When news broke last week that the Tennessee Titans and Metro leaders were considering building a replacement for Nissan Stadium, some in Nashville were enthusiastic about the possibility for future Super Bowls and other major events.
The news (read here) also stoked preexisting community concerns about development in the East Bank, where tech giant Oracle is building a sprawling future campus and several other major developments are planned or underway. Advocacy groups, including those that were involved in negotiations regarding development adjacent to Nashville SC’s new stadium at the Fairgrounds, are organizing community input in hopes of staving off potential gentrification in the East Bank area.
Local advocacy group Stand Up Nashville and other organizations are hosting near the stadium on Sunday a fish fry, at which they plan to seek feedback from residents regarding potential development.
Nate Carter, director of workforce and employment at Stand Up Nashville, has been canvassing nearby neighborhoods, including the Metro Development and Housing Agency’s James A. Cayce Homes and other residential areas located near the southern end of Dickerson Road. Carter says, for example, that the Riverchase Apartments are slated for demolition this spring, and he is worried for the families living in the area.
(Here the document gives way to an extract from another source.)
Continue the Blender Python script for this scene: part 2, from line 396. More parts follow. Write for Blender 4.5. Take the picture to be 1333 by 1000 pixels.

“They’re trying to find places to put people,” Carter says, noting that a recent survey found that almost all of the 68 families at Riverchase depend upon public rental assistance. “If these families don’t find anywhere to live, where will [they] go?”
Carter is setting aside his football fandom for the moment. He adds that affordable housing holds a different definition for various people, and that $1,700 monthly rents are “not affordable for the people I know.”
“They throw ‘affordable’ out there, but the word affordable is used loosely,” Carter says. “If you fall under that demographic of making less than $40,000 a year, then you need somewhere to live.”
However, Metro Councilmember Brett Withers, whose District 6 includes Nissan Stadium and much of the East Bank, says residents should not be concerned about displacement related to stadium-area development.

Brett Withers
“There are presently no housing units on the Nissan Stadium campus or anywhere in the East Bank,” Withers says. “Therefore, unlike some infill development, no one will have to move to make way for development on the East Bank. … This is why building housing on the East Bank is so important. There is presently a residential population of zero there, so we can build housing on the East Bank without any displacement.
"Gentrification and rent increases are taking place anyway without the East Bank redevelopment,” he adds. “Adding housing inventory to the East Bank will help to absorb some of that housing demand pressure and may provide job opportunities that East Nashvillians can get to increase their incomes.”
Withers says there are new affordable apartment projects breaking ground at South Fourth Street-Shelby Avenue and at Cleveland Street-Dickerson Road near the East Bank. He added that there is a mixed-income mixed-used project proposed for the Riverchase Apartments site at Spring Street and Dickerson.
According to Withers, adding housing inventory to the East Bank would help eliminate housing demand pressure and could be beneficial to the community due to inevitable gentrification and rent increases.
Withers says that, in part because of the Envision Cayce plan, no public housing residents in Cayce, Edgefield Manor, Parkway Terrace and Settle Court would be displaced or see rent increases due to East Bank development. A new grocery store, park space, school and workforce training facility are also in the works in the area.
"For the East Nashville community in particular, Metro Planning is working with various departments, landowners and other stakeholders and community organizations to design a new multimodal street network that helps East Nashville connect with downtown and beyond,” Withers says.
“This redesign of the street network and utilities will make life better for East Nashvillians than the current interstate interchange areas, which were designed a half century ago with little regard for East Nashville neighborhoods and businesses.”